4.Sözden geçen "Halbuki namazda ruhun ve kalbin ve aklın büyük bir rahatı vardır." Burada ruh , kalb ve akıl nasıl bir rahtlığa ulaşıyor?
İnsanın bedeni gibi manevi duygularının da kendine göre gıdası ve lezzeti vardır. İnsanın yaratılmasının asıl gayesi Allah'ı tanımak ve O'na ibadet etmektir. Namaz ise bu ibadetlerin en büyüğü ve en güzelidir. Bundan dolayı akıl, kalb ve ruhun gıdası ve tatmini ancak namaz gibi ibadetlerle olmaktadır. Bir ayette buna dair şöyle geçmektedir: "Bilesiniz ki, kalbler ancak Allah’ın zikri ile mutmain olur." (Rad, 28)
Hem insan namaz kılarak Allah'a borcunu ödemiş olur. Böylece vazifesini yerine getirmekten ve borcunu ödemekten dolayı da bir rahatlık olmaktadır.
Bediüzzaman hazretleri 21. Sözde bunu şöyle izah eder.
"Ey şikemperver nefsim! Acaba hergün hergün ekmek yersin, su içersin, havayı teneffüs edersin, sana onlar usanç veriyor mu? Madem vermiyor, çünki ihtiyaç tekerrür ettiğinden usanç değil, belki telezzüz ediyorsun.

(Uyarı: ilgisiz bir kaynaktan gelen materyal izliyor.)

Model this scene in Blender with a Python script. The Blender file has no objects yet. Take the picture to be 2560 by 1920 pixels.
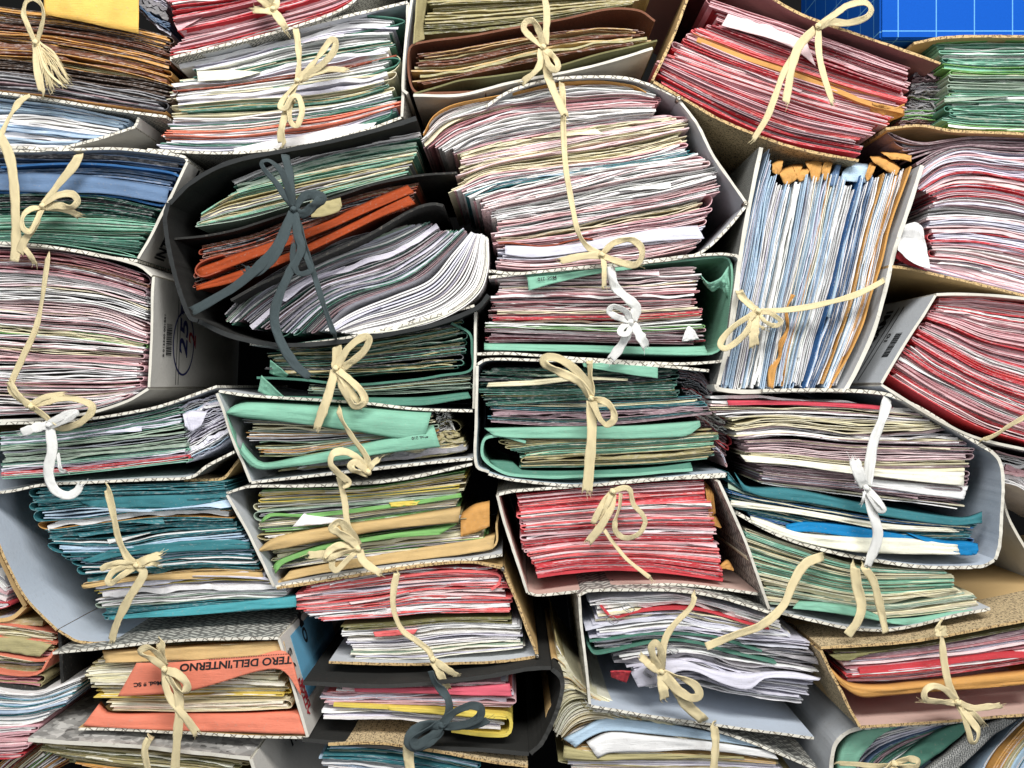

Öyle ise, hâne-i cismimde senin arkadaşların olan kalbimin gıdası, ruhumun âb-ı hayatı ve latîfe-i Rabbâniyemin hevâ-yı nesîmîni cezb ve celb eden namaz dahi, seni usandırmamak gerektir. Evet, nihâyetsiz teessürât ve elemlere ma‘rûz ve mübtelâ ve nihâyetsiz telezzüzâta ve emellere meftun ve pür-sevdâ bir kalbin kūt ve kuvveti, her şeye kādir bir Rahîm-i Kerîm’in kapısını niyâz ile çalmakla elde edilebilir.
Evet, şu fânî dünyada kemâl-i sür‘atle vâveylâ-yı firâkı koparan, giden, ekser mevcûdâtla alâkadâr bir ruhun âb-ı hayatı ise, her şeye bedel bir Ma‘bûd-u Bâkî’nin, bir Mahbûb-u Sermedî’nin çeşme-i rahmetine namaz ile teveccüh etmekle içilebilir. Evet, fıtraten ebediyeti isteyen ve ebed için halkolunan ve ezelî ve ebedî bir zâtın aynası olan ve nihâyetsiz derecede nâzik veletâfetli bulunan zîşuûr bir sırr-ı insanî, zînûr bir latîfe-i Rabbâniye şu kasâvetli, ezici ve sıkıntılı, geçici ve zulümâtlı ve boğucu olan ahvâl-i dünyeviye içinde, elbette teneffüse pek çok muhtaçtır ve ancak namazın penceresiyle nefes alabilir."